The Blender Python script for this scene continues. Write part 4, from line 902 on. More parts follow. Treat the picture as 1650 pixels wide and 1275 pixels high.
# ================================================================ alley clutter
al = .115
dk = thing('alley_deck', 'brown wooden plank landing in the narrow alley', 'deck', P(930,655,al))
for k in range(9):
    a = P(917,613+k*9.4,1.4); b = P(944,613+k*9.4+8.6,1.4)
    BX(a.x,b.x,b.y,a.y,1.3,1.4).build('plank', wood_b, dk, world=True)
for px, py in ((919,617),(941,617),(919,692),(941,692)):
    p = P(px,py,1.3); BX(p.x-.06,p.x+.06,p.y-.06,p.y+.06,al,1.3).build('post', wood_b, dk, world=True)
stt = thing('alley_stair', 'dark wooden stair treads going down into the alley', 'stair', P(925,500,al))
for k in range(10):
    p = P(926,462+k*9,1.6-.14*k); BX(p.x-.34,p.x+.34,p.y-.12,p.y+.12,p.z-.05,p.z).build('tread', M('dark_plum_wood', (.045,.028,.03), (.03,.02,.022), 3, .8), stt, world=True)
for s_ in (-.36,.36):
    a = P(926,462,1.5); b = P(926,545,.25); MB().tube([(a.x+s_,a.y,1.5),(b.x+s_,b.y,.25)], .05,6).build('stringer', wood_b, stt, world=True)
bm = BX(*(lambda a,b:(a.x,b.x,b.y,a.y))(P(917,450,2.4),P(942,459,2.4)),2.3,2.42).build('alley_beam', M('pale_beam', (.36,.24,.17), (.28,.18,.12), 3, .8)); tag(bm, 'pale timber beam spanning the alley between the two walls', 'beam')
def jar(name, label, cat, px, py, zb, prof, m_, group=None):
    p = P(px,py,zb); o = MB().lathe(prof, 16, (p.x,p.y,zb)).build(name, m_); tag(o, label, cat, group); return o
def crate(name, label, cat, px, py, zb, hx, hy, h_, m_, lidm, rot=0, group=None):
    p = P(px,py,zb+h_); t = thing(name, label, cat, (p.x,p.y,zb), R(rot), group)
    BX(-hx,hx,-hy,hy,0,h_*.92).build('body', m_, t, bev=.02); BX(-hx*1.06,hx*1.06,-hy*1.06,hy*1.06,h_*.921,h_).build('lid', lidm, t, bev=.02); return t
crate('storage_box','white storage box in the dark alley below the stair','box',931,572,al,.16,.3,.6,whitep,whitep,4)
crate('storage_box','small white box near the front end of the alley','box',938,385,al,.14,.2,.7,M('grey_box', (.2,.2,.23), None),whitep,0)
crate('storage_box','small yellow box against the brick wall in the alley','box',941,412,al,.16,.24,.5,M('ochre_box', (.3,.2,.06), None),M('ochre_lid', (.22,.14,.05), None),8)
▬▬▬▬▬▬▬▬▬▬
■ Goal ■
Reproduce the full listing exactly.

■ Written reply ■
The Blender Python script for this scene continues. Write part 4, from line 902 on. More parts follow. Treat the picture as 1650 pixels wide and 1275 pixels high.
# ================================================================ alley clutter
al = .115
dk = thing('alley_deck', 'brown wooden plank landing in the narrow alley', 'deck', P(930,655,al))
for k in range(9):
    a = P(917,613+k*9.4,1.4); b = P(944,613+k*9.4+8.6,1.4)
    BX(a.x,b.x,b.y,a.y,1.3,1.4).build('plank', wood_b, dk, world=True)
for px, py in ((919,617),(941,617),(919,692),(941,692)):
    p = P(px,py,1.3); BX(p.x-.06,p.x+.06,p.y-.06,p.y+.06,al,1.3).build('post', wood_b, dk, world=True)
stt = thing('alley_stair', 'dark wooden stair treads going down into the alley', 'stair', P(925,500,al))
for k in range(10):
    p = P(926,462+k*9,1.6-.14*k); BX(p.x-.34,p.x+.34,p.y-.12,p.y+.12,p.z-.05,p.z).build('tread', M('dark_plum_wood', (.045,.028,.03), (.03,.02,.022), 3, .8), stt, world=True)
for s_ in (-.36,.36):
    a = P(926,462,1.5); b = P(926,545,.25); MB().tube([(a.x+s_,a.y,1.5),(b.x+s_,b.y,.25)], .05,6).build('stringer', wood_b, stt, world=True)
bm = BX(*(lambda a,b:(a.x,b.x,b.y,a.y))(P(917,450,2.4),P(942,459,2.4)),2.3,2.42).build('alley_beam', M('pale_beam', (.36,.24,.17), (.28,.18,.12), 3, .8)); tag(bm, 'pale timber beam spanning the alley between the two walls', 'beam')
def jar(name, label, cat, px, py, zb, prof, m_, group=None):
    p = P(px,py,zb); o = MB().lathe(prof, 16, (p.x,p.y,zb)).build(name, m_); tag(o, label, cat, group); return o
def crate(name, label, cat, px, py, zb, hx, hy, h_, m_, lidm, rot=0, group=None):
    p = P(px,py,zb+h_); t = thing(name, label, cat, (p.x,p.y,zb), R(rot), group)
    BX(-hx,hx,-hy,hy,0,h_*.92).build('body', m_, t, bev=.02); BX(-hx*1.06,hx*1.06,-hy*1.06,hy*1.06,h_*.921,h_).build('lid', lidm, t, bev=.02); return t
crate('storage_box','white storage box in the dark alley below the stair','box',931,572,al,.16,.3,.6,whitep,whitep,4)
crate('storage_box','small white box near the front end of the alley','box',938,385,al,.14,.2,.7,M('grey_box', (.2,.2,.23), None),whitep,0)
crate('storage_box','small yellow box against the brick wall in the alley','box',941,412,al,.16,.24,.5,M('ochre_box', (.3,.2,.06), None),M('ochre_lid', (.22,.14,.05), None),8)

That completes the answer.